Friday, October 24, 2008
Some Concession
One of the bigger financial stories of yesterday and today is Alan Greenspan’s appearance before the professional jobholders who make up what is called Congress. Bloomberg’s reporting on this event is headlined Greenspan Concedes to `Flaw’ in His Market Ideology, and The New York Times headline for the story is Greenspan Concedes Error on Regulation.
But what, exactly, has Alan Greenspan conceded? Only this.
Mr. Waxman noted that the Fed chairman had been one of the nation’s leading voices for deregulation, displaying past statements in which Mr. Greenspan had argued that government regulators were no better than markets at imposing discipline.
“Were you wrong?” Mr. Waxman asked.
“Partially,” the former Fed chairman reluctantly answered, before trying to parse his concession as thinly as possible.
This partial concession is not a wholesale endorsement for excessive state regulation of financial markets, but simply an acknowledgement that the individuals (the human factor) playing in the market were focused on the dollars being generated by the subprime mortgage paper market rather than the soundness of the investments being traded (the derivatives market).
The collapse of the derivatives market is not so difficult to understand. Here is the definition of a derivative, but from the definition here is the key to understanding why the financial markets have collapsed.
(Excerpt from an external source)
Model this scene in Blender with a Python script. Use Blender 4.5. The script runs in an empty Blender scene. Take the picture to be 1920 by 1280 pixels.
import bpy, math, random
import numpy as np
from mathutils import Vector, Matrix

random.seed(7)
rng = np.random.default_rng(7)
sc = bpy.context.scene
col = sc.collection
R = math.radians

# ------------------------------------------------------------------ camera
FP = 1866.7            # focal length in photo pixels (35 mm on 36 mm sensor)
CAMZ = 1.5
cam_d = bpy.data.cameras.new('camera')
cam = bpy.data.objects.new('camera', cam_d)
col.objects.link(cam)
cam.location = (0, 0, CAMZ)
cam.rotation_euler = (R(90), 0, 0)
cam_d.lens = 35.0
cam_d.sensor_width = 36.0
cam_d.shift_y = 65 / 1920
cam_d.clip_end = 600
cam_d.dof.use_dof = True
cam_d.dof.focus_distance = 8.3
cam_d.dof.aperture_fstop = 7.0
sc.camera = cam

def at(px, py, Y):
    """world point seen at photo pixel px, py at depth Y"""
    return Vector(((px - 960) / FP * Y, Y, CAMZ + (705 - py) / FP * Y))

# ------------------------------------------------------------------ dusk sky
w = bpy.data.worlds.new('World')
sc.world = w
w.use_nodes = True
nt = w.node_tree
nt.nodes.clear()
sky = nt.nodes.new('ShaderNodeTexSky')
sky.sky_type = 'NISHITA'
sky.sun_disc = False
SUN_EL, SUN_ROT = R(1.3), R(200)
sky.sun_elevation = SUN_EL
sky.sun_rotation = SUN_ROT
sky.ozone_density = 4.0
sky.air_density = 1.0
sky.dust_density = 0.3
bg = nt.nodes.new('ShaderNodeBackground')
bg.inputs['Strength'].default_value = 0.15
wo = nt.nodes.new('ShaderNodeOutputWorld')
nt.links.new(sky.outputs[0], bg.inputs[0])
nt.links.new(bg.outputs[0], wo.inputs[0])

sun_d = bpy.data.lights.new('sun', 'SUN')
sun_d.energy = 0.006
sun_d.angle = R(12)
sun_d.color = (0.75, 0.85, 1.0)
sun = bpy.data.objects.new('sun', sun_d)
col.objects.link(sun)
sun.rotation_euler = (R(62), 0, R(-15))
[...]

In finance, a security whose price is dependent upon or derived from one or more underlying assets.
And we all understand what the underlying alleged assets of the derivatives were, now. Subprime mortgages. Which I have stated from the beginning of this fiasco are the root cause of the financial woes now assailing the markets, as I noted in a post I titled Self Inflicted, and which even Alan Greenspan now is also conceding.
“The evidence strongly suggests that without the excess demand from securitizers, subprime mortgage originations (undeniably the original source of the crisis) would have been far smaller and defaults accordingly far lower,” he said.
Think about it. You cannot expect to miraculously turn a crappy underlying asset (the individual subprime mortgage) into a sound asset (the derivatives sold by the pooling of crappy subprime mortgages). It just does not work, and seining crappy mortgages through excessive regulation will still result in crap coming out, no matter how small the seine holes are.